Hermano Omer, la consagración de tu vida a Dios para siempre es como un matrimonio. Es la ofrenda total de tu vida a los asuntos de Dios. Aquí también la fidelidad es una exigencia. De tu parte, después de dos años de presencia en la comunidad de Adiapodoumé, en la parroquia San Bernard como Párroco in solidum, continuar caminando con Cristo implica la aceptación de abandonarnos hacia nuevos horizontes.

Sabemos que nosotros, comunidad de Betharram y los parroquianos, no podemos dejar de sentir oprimido el corazón. Pero tú lo haces, tú aceptas partir, con la convicción profunda de que, ya que es voluntad de Dios, este cambio no puede sino ser fecundo para nosotros (Religiosos de Betharram, parroquianos de San Bernard), como para ti.

En el momento en que dejas momentáneamente Adiapodoumé, tu Anono… le doy gracias a Dios que te ha encargado de ser, entre nosotros, sacramento de la presencia de Cristo.

Entre nosotros y de todo corazón, has intentado compartir tu adhesión a Cristo y testimoniarla de la mejor manera posible.

Tú contribuiste a hacernos descubrir y profundizar cómo Cristo se nos entrega hasta el extremo. Fuiste bastante abierto, bastante firme como para empujarnos a determinarnos más a elegir la vida. Nos has dado el sentido y el gusto de la Eucaristía cotidiana, dominical, para alimentar el vínculo vital con Cristo que nos ama infinitamente.

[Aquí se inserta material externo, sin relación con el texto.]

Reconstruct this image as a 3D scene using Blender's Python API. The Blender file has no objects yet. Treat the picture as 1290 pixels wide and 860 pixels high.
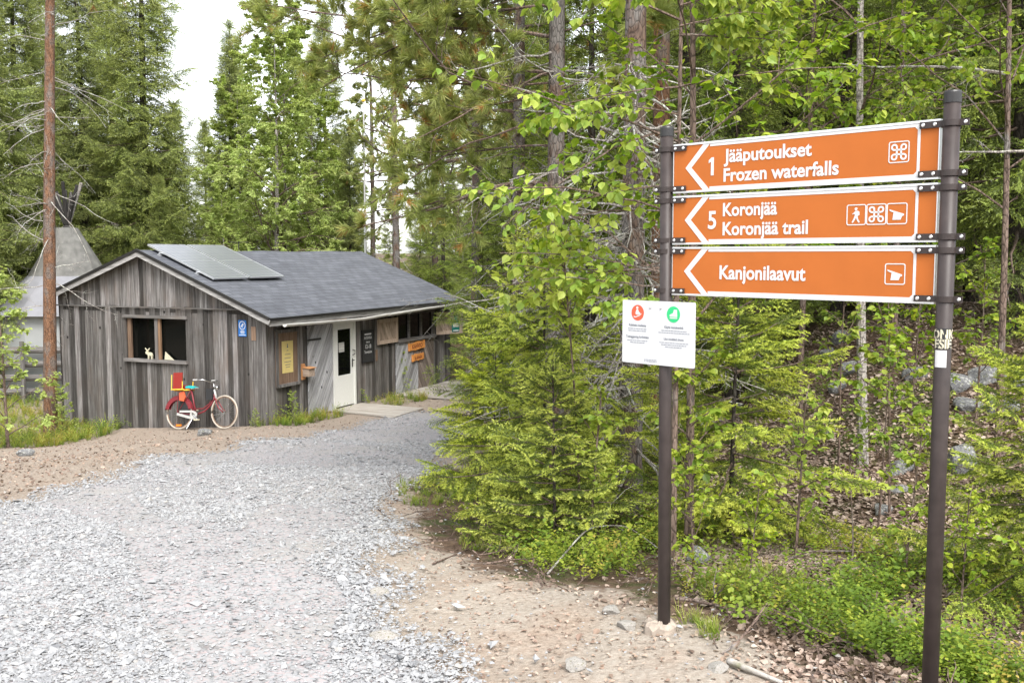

Que el Espíritu del Padre y del Hijo que nos reúne en un solo cuerpo nos haga crecer en la comunión fraterna. Que nos lleve a hacer de nuestras existencias, vidas entregadas por amor”.

Nuestros corazones sangran, pero nuestra esperanza no decae. Está de pie, delante del amor del Señor. Él sólo sabe enjugar las lágrimas. Él sólo hace que sembremos entre lágrimas para que podamos cosechar cantando.

Es en esta espera que pedimos al Señor que reciba a Omer, sacerdote de Jesucristo, Heraldo de su Palabra y testigo de su amor, en el gozo que reserva a sus fieles servidores.

Que María, Mater Christi, Madre de Cristo, aquella cerca de la cual viviste este año de formación te reciba con su Hijo para compartir desde ahora la felicidad eterna.
Adiós, Omer, y que podamos reencontrarnos un día, si Dios quiere, en Dios, nuestro Padre. Amén.